The User Experience
One of the first activities in the elaboration phase is to analyze the use case model and to identify the objects that will implement the behaviors described in the use cases. This activity is commonly called analysis, or more properly use case analysis. The activities of use case analysis begin with an examination of the use cases and the other requirements of the system. The analyst examines these documents and starts to identify objects that collaborate to deliver the functionality described by the requirements. For most client/server systems, this begins by identifying high-level objects that correspond to the system's entities, controllers, and boundary interfaces. These activities are described in more detail in Chapter 10. This chapter focuses on a new concept in modeling Web systems and introduces the user experience model to the Web application development process. The development of the UX model often happens in parallel with other analysis activities (see Chapter 6, Process).
The term user experience (UX) is receiving considerable attention in Web application development circles and is used to describe the team and the activities of those specialists responsible for keeping the user interface consistent with current paradigms and, most important, appropriate for the context in which the system is expected to run. The UX team is responsible for creating the look-and-feel of the application, determining principal navigational routes through the system's Web pages, and managing/organizing the structure of the content in the pages.
This group is responsible for developing the Web application's "emotion," which includes everything from the colors and fonts to the structure and positioning of the content, or information, on the screen to the navigational flows through the individual screens of information to any navigation to or use of external systems by the user. Some of this information is architecturally significant, whereas some is purely cosmetic. Because this book is about modeling Web-centric systems in UML and is not a book on art, we'll focus on the architecturally significant aspects of the user experience and how they connect with the rest of the software system. This isn't to say that the graphic arts, layout, and other artistic elements of the user interface aren't important; they remain a true art form and are less a science.

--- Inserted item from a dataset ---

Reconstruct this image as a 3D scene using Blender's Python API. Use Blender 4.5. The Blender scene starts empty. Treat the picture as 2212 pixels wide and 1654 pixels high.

One specialist on the UX team is the information architect (IA),[1] whose focus extends the traditional user interface/human interaction (HI) skills and branches out to include the entirety of the "user experience." The IA is concerned with the information, content, of the screens, their organization, and their navigation. The IA brings some science to the user interface. In general, the IA is responsible for the overall layouts of the screens, the nature and limits of their content, and the flow of navigation through the application's screens.
[1] The Argus Center for Information Architecture is an excellent starting point for information on information architecture (http://argus-acia.com/index.html). Info.Design is another good resource for IA-related material (http://www.infodn.com/iares-print.shtml).
The user experience is driven and shaped by two philosophies: the art and the architecture. The IA must balance the technical constraints of Web-centric architectures with the artistic requirements that make the application aesthetically pleasing. The principal artifact the IA is responsible for is the UX guidelines document. This document, developed at about the same time as the initial use cases, defines the overall look-and-feel and provides a foundation of rules and regulations for defining new screens and flows.
The tools of the UX team's trade are visual. Prototyping is perhaps the primary activity. Prototypes can take many forms. Some of the earliest prototypes are simple hand-drawn pictures. As they progress, they may take the form of wire frames, typically created with a drawing tool, such as Visio or Adobe Illustrator. Combined with use case specifications, these prototypes are good for storyboards describing specific scenarios of flow through the system's screens. The prototypes are also good for understanding the structure of compartmentalized screens and can give stakeholders an early and tangible view of the system.
In Web applications, the user interface is almost always a set of Web pages, with each page containing static and dynamic content. Use case scenarios are typically executed across a number of Web pages. The navigational routes through these pages become an architecturally significant element of the system.